Lastly, I'd also say that this was one of the drier summers that we have seen in several years.

2021 Walnut maturity report

July 3rd:
Well today, as I was walking down to the mailbox in the shade provided by Sugar Maples, Green Ash and the three Black Walnut trees, I found dozens of Walnuts hanging there! I think this is about the earliest I have seen any. So far this year, it's the driest in the last 6 or 7 years, by the way. Even significantly drier than last year. Just to recap, two of the three Black Walnut trees have been yielding for several years now, but the third has simple been struggling to survive. This year, however, it really looks quite healthy.

September 11:
Walnuts have been falling from some trees for several days, but some trees seem to be hanging onto everything so far. The two trees on the driveway will have very good yields. I checked a few trees down on the south 40 by the road and they have plenty of nuts, too. I'd call this a "full yield year".

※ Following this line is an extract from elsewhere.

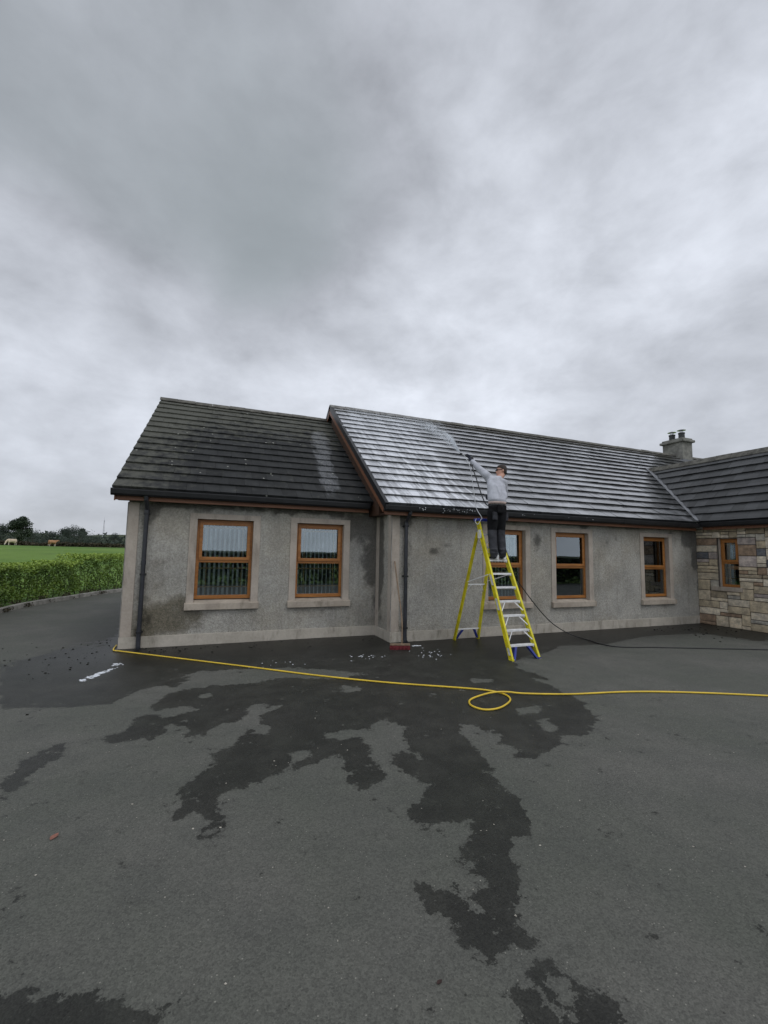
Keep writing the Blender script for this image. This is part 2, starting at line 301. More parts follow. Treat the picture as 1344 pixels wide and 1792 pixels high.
def m_dash(N):
    p = N.pos(); st0 = N.attr('stain'); al0 = N.attr('algae')
    e = N.m('MULTIPLY', N.m('SUBTRACT', N.noise(p, 4.0, 5, .65), .5), .8)
    st = N.ramp(N.m('ADD', st0, e), .35, .75); al = N.ramp(N.m('ADD', al0, e), .3, .8)
    v = N.n('ShaderNodeTexVoronoi', ins={'Vector': p, 'Scale': 80.0}); sep = N.n('ShaderNodeSeparateColor', ins={0: v.outputs['Color']})
    big = N.noise(p, 1.3, 5, .65); f = N.noise(p, 26.0, 4, .7)
    c = N.mix(N.ramp(big, .3, .72), (.315, .306, .275), (.44, .425, .382))
    c = N.vm('SCALE', c, N.m('ADD', .70, N.m('ADD', N.m('MULTIPLY', sep.outputs[0], .28), N.m('MULTIPLY', N.ramp(f, .3, .7), .34))))
    warm = N.ramp(N.noise(p, .75, 5, .6), .40, .66)
    c = N.mix(N.m('MULTIPLY', warm, .42), c, N.vm('MULTIPLY', c, (.80, .73, .60)))
    drip = N.ramp(N.noise(N.map(p, (7, 7, .5)), 1.0, 4, .6), .5, .75)
    c = N.mix(N.m('MULTIPLY', drip, .30), c, (.15, .14, .115))
    c = N.mix(N.m('MULTIPLY', al, .8), c, N.vm('SCALE', N.mix(N.ramp(f, .3, .7), (.085, .078, .045), (.15, .125, .085)), N.m('ADD', .7, N.m('MULTIPLY', sep.outputs[0], .5))))
    c = N.vm('SCALE', c, N.ramp(st, 0, 1, 1.0, .36))
    h = N.m('ADD', v.outputs['Distance'], N.m('MULTIPLY', f, .4))
    return pbsdf(N, c, N.ramp(st, 0, 1, .92, .75), .3, N.bump(h, .8, .012))
mat('pebbledash', m_dash)

def plaster(name, a, b, dirt):
    def fn(N):
        p = N.pos(); n = N.noise(p, 2.2, 6, .65); f = N.noise(p, 30.0, 4, .6); g = N.noise(N.map(p, (3, 3, .8)), 2.0, 5, .65)
        c = N.mix(N.ramp(n, .3, .7), a, b); c = N.vm('SCALE', c, N.m('ADD', .82, N.m('MULTIPLY', f, .36)))
        c = N.mix(N.m('MULTIPLY', N.ramp(g, .5, .75), dirt), c, (.09, .08, .06))
        return pbsdf(N, c, .9, .25, N.bump(f, .25, .004))
    mat(name, fn)
plaster('plaster', (.36, .315, .265), (.46, .405, .345), .4)
plaster('plinth_plaster', (.37, .34, .285), (.49, .45, .385), .55)
plaster('sill_stone', (.31, .265, .215), (.45, .395, .325), .65)

def m_tile(kind):
    def fn(N):
        p = N.pos(); tv = N.attr('tile'); sp = N.n('ShaderNodeSeparateXYZ', ins={0: p}); X, Y, Z = sp.outputs
        n = N.noise(p, 3.0, 6, .65); f = N.noise(p, 45.0, 4, .7)
        st = N.noise(N.map(p, (9.0, .55, .55)), 1.0, 5, .65)
        base = N.mix(N.ramp(n, .3, .72), (.019, .020, .020), (.031, .032, .032))
        base = N.vm('SCALE', base, N.m('ADD', .65, N.m('ADD', N.m('MULTIPLY', tv, .45), N.m('MULTIPLY', f, .35))))
        rough = .55; spec = .5
        if kind == 'dry':
            # lichen and moss, thickest along the ridge and the verge
            zone = N.m('ADD', N.ramp(Z, 3.9, 5.7), N.m('MULTIPLY', N.ramp(X, .2, -1.3), .75))
            li = N.ramp(N.m('ADD', N.noise(p, 5.0, 6, .7), N.m('MULTIPLY', zone, .30)), .54, .86)
            base = N.mix(N.m('MULTIPLY', li, .55), base, N.mix(f, (.075, .08, .058), (.20, .195, .165)))
            sv = N.n('ShaderNodeTexVoronoi', ins={'Vector': p, 'Scale': 5.5})
            ss = N.n('ShaderNodeSeparateColor', ins={0: sv.outputs['Color']})
            spots = N.m('MULTIPLY', N.m('GREATER_THAN', ss.outputs[0], .80), N.m('LESS_THAN', N.m('ADD', sv.outputs['Distance'], N.m('MULTIPLY', f, .12)), .17))
            base = N.mix(N.m('MULTIPLY', spots, .7), base, (.45, .45, .40))
            # splash of foam that ran down
            cx = N.m('ADD', 2.42, N.m('MULTIPLY', N.m('SUBTRACT', Z, 2.9), .17))
            w = N.ramp(N.m('ABSOLUTE', N.m('SUBTRACT', X, cx)), .05, .42, 1.0, 0.0)
            w = N.m('MULTIPLY', w, N.ramp(Z, 2.9, 3.4, .3, 1.0)); w = N.m('MULTIPLY', w, N.ramp(Z, 5.6, 5.0))
            fo = N.ramp(N.m('ADD', N.m('MULTIPLY', w, .55), N.noise(N.map(p, (4, 1.6, 1.6)), 1.6, 5, .65)), .72, 1.02)
            base = N.mix(N.m('MULTIPLY', fo, N.m('MULTIPLY', N.ramp(f, .3, .8), .42)), base, (.62, .64, .67))
            rough = N.ramp(N.noise(p, 2.0, 3, .5), .3, .7, .6, .8); spec = .18
        elif kind == 'wet':
            # foam, thickest on the side being washed and fading towards the fresh edge under the spray
            lim = N.m('ADD', 5.0, N.m('MULTIPLY', N.m('SUBTRACT', Z, 3.0), .50))
            dx = N.m('ADD', N.m('SUBTRACT', lim, X), N.m('MULTIPLY', N.m('SUBTRACT', N.noise(p, 1.3, 5, .6), .5), 2.2))
            mist = N.ramp(dx, -.8, 1.2)
            streak = N.ramp(N.m('ADD', st, N.m('MULTIPLY', N.noise(p, 14.0, 4, .65), .25)), .54, .78)
            band = N.m('MULTIPLY', N.ramp(X, 3.3, 3.9), N.ramp(X, 6.4, 4.8))
            fo = N.m('ADD', N.m('MULTIPLY', mist, N.m('ADD', N.ramp(Z, 2.9, 5.6, .14, .44), N.m('MULTIPLY', N.ramp(f, .35, .75), .24))), N.m('MULTIPLY', N.m('MULTIPLY', streak, band), 1.0))
            residue_sheen = N.m('ADD', N.ramp(X, 12.0, 5.5, .02, .17), N.m('MULTIPLY', N.ramp(N.noise(p, 1.1, 5, .65), .42, .68), .24))  # pale residue plus sky reflection off wet tiles, put into the colour
            fo = N.m('ADD', fo, residue_sheen)
            fo = N.m('MULTIPLY', fo, N.m('ADD', .72, N.m('MULTIPLY', tv, .5)), clamp=True)
            top = N.ramp(N.n('ShaderNodeSeparateXYZ', ins={0: N.t.nodes.new('ShaderNodeNewGeometry').outputs['True Normal']}).outputs[2], .35, .6)
            fo = N.m('MULTIPLY', fo, N.m('ADD', .12, N.m('MULTIPLY', top, .88)))
            moss = N.ramp(Z, 5.75, 6.15); base = N.mix(N.m('MULTIPLY', moss, .5), base, (.12, .11, .085))
            base = N.mix(fo, base, (.74, .76, .80))
            rough = N.m('ADD', .24, N.m('MULTIPLY', N.noise(p, 6.0, 4, .6), .14)); rough = N.m('ADD', rough, N.m('MULTIPLY', N.m('SUBTRACT', 1.0, top), .4)); spec = N.m('MULTIPLY', N.m('ADD', .15, top), .75)
        else:
            dry = N.ramp(N.m('ADD', st, N.m('MULTIPLY', tv, .3)), .55, .85)
            base = N.mix(N.m('MULTIPLY', dry, .35), base, (.085, .088, .092)); rough = N.ramp(n, .3, .7, .42, .6); spec = .4
        kw = {'Coat Weight': N.m('MULTIPLY', top, .85), 'Coat Roughness': .12, 'Coat IOR': 1.4} if kind == 'wet' else ({'Coat Weight': .25, 'Coat Roughness': .2} if kind == 'damp' else {})
        return pbsdf(N, base, rough, spec, N.bump(f, .35, .004), **kw)
    return fn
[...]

2022 Walnut maturity report

July 6th:
Some folks on a local forum/listserver were talking about recipes for "green" (unripe) black walnuts today. They seemed to have plenty of them on the trees in their area, so I went looking at the trees on our driveway. Lo and behold, yes, there they are, on two of the three trees, anyway. Two days ago I'd have sworn tht there weren't any!

August 2nd:
Well I found my first green walnut on the ground today. Only the one. But it is pretty heavy, which is a good thing.
It seems like it is going to be at least a moderately good walnut crop year.

September 25th:
For the last week or two, the daytime temperatures haven't exceeded 70 degrees F. As of today, the walnuts are suddenly starting to turn to yellow and black, and they are really starting to fall to the ground now.

2023 Walnut maturity report

October 30th:
I'd have to call this a very average year, yield-wise. All the nuts have been on the ground for almost a month.
Even though it was a pretty dry summer, the farm crops around us seemed to get just enough water.